Lobbydog...

Wednesday, 1 July 2009

Second wave of repossession coming

Amid talk of hope and stability came a little dose of reality yesterday.

Official figures showing the number of people in arrears on their mortgage and repossessions are apparently dropping.

But housing experts reminded MPs on the Treasury Select Committee that the figures are still at their highest level since 1991.

Dominic Lindley of Which actually said arrears were rising right now and that official figures were misleading.

Meanwhile Kay Boycott of Shelter warned there was a second wave of repossessions coming in 2010.

The first factor was that interest rates are low and are keeping arrears down – when they inevitably rise they will send mortgage payments beyond people’s means.
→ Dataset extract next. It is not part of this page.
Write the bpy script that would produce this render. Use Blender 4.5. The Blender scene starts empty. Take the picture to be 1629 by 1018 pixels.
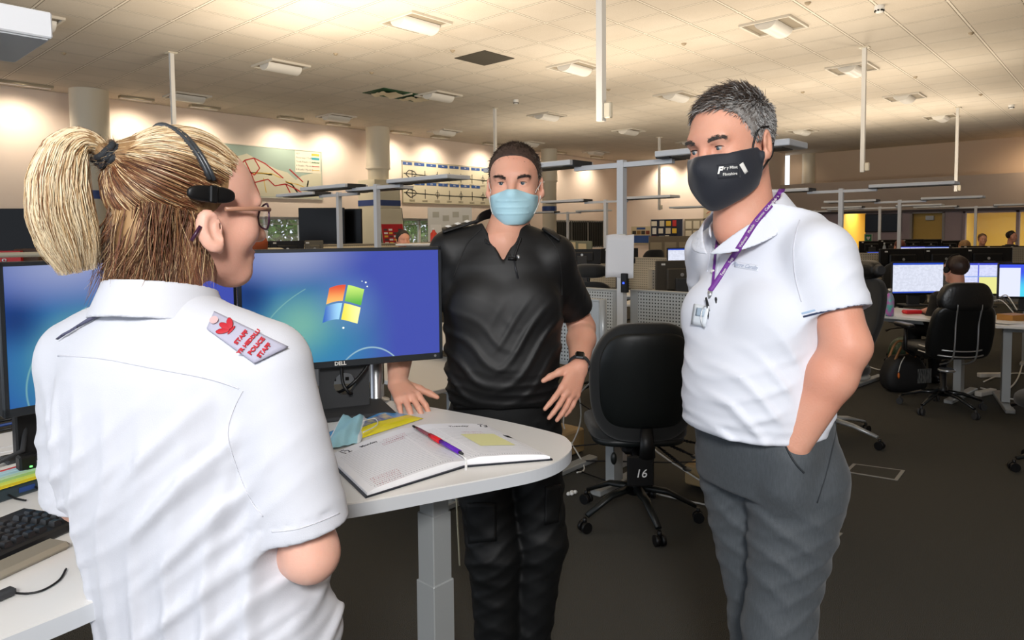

Market conditions and rising unemployment count – for every 10% in sustained unemployment, she said, you get 30% in increase in arrears.

Finally – the mortgage rescue schemes that are in place are time limited, they start to run out at the end of next year.

Without the extra support, she said, the people who would have had their houses repossessed or gone into arrears may do anyway – leading to the second wave.

Which begs the question – if we were only prolonging the inevitable was it worth it?

3 comments:

Trident said...

I fear that the financial hardships we have seen to date will pale compared to what is to come...

Watch the implosion of capitalism? I am a spectator torn between concern for my innocent fellow subjects and overwhelming schadenfreude as politicians, bankers, economists and journalists increasingly bear more than a passing resemblance to headless chickens.

chris southern said...

@polaris, it's not capitalism that has caused all of the mess since the start of last centuray, it's politicians meddling in business matters often benefiting people that have financial ties to them.
That is called corperatism, capitalism is you using your wealth and skills to earn more wealth within the market. Corperatism is where bussines and goverments get together to change the market via regulation change to suit themselves over competition.
How do you think the finacial bubble was caused? it was a change in goverment regulations that allowed the chaos and wealth transfer that we see (and it was breweing for longer than 1997-today)
The housing bubble was created by goverment intervention within the market, why? because of the tax income the treasury was recieving from it.

Big goverments are the problem, if they keep their noses out, only stepping in when peoples rights/freedom/safety is being abused them we will have a far better system.

Sell House Fast said...

Unemplyment has not peaked yet. As the rate of unemployed increases this could effect repossessions. Also the speed of recovery will still have an impact on repossessions. If people remain out of work for long periods of time after interest rates rise they will not be able to keep up with mortgage payments.